After the oil price downturn, operators placed renewed emphasis on spending discipline, in drilling, project costs, and balance sheets. For some, that was a different metric: return to shareholders over production growth. During and after the prolonged decline in oil prices, which bottomed in 2016, larger operators did become more technologically proficient, increasing the efficiency of existing wells and learning to live with lower oil prices. With anticipation that $40–60/bbl oil might be the norm for years to come, they had no choice. But this was easier for larger companies than smaller independents ramping up shale output in places like the Permian Basin.
This has put many independents in a tough spot. Bankruptcies are on the rise, and the future of unconventional production in the US, while spectacular, has some unanswered questions going forward. The number of shale operators filing for Chapter 11 bankruptcy protection continues to grow, the latest being Sanchez Energy and Halcón Resources, both of which filed for protection in mid-August. From the beginning of 2015 to May 2019, 172 North American operators filed for bankruptcy. Many of the bankruptcies occurred in 2015–2016, but there were more in 2018 than 2017. “After years of high growth, the US unconventionals sector has yet to deliver cash flow or returns to investors across the full cycle. To achieve profitability, shale producers will need to transform their organizations and shift their strategic focus from growth to value creation,” consulting firm McKinsey said in a statement last month.

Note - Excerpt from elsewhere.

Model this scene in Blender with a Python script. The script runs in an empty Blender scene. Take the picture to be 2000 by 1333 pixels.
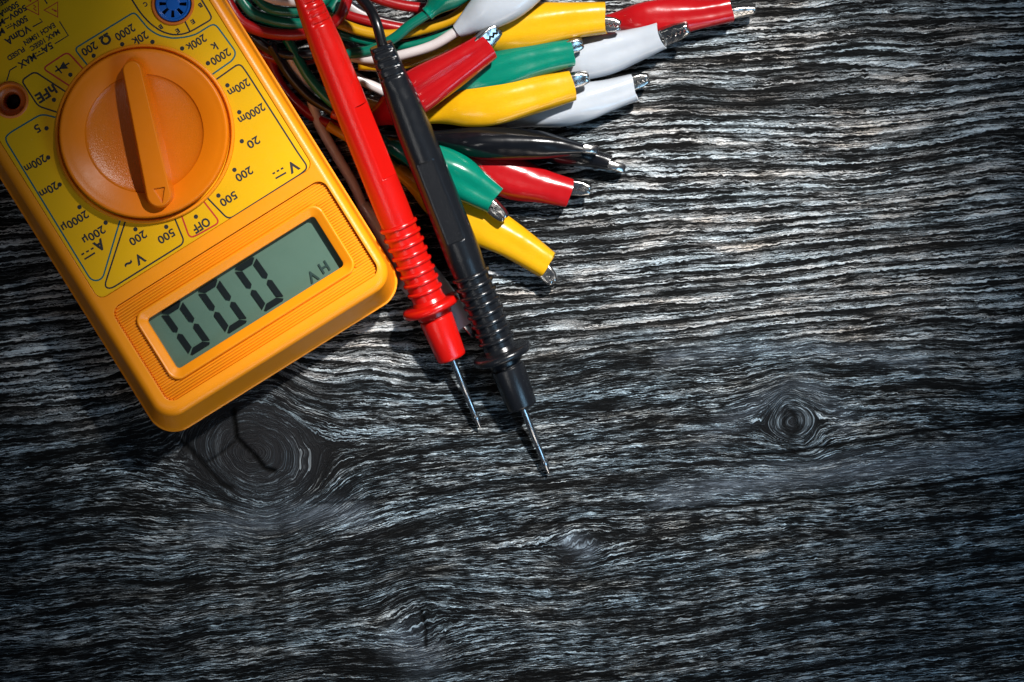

During recent earnings calls, many independents in the unconventional sector sounded a note of pessimism about the current state of the business. US shale operators need to tap the brakes on production growth and focus even more on capital discipline in an oversupplied market, Continental Resources CEO Harold Hamm said at a recent industry conference. “Capital discipline is more important now than at any time I’ve seen it. We can oversupply the market, and we have,” Hamm said.
In August, the International Energy Agency reported that demand growth for oil had hit its lowest level in more than a decade, going back to the recession of 2008. The demand slowdown was driven by fears of another global recession and the ongoing trade dispute between the US and China, which has hurt several industrial and manufacturing sectors. Oil prices have fallen steadily this year, about 20% since April. In a separate report, consultancy Rystad Energy said the oil market was going from “gloomy to gloomier” and questioned whether OPEC and the other major producers that have been reigning in supply since the oil crash could do much more at this point.
But there are bright spots in other parts of the industry. “High-impact” exploration drilling activity increased significantly in the first half of 2019 with 51 exploration wells completed, compared with just 36 in the same period last year, according to Westwood Global Energy Group. Sixteen large discoveries have been made so far this year, with the largest discoveries all being gas at Dinkov (~14 Tcf) and Nyarmeyskoye (4.3 Tcf) in the Kara Sea offshore Russia, and Glaucus (4.5 Tcf) in the Eastern Mediterranean offshore Cyprus. The largest oil discoveries were Yellowtail and Tilapia offshore Guyana, according to Westwood. It expects that another 35–40 high-impact exploration wells will be completed by the end of 2019, resulting in more than 85 for the year, a 35% increase from 2018.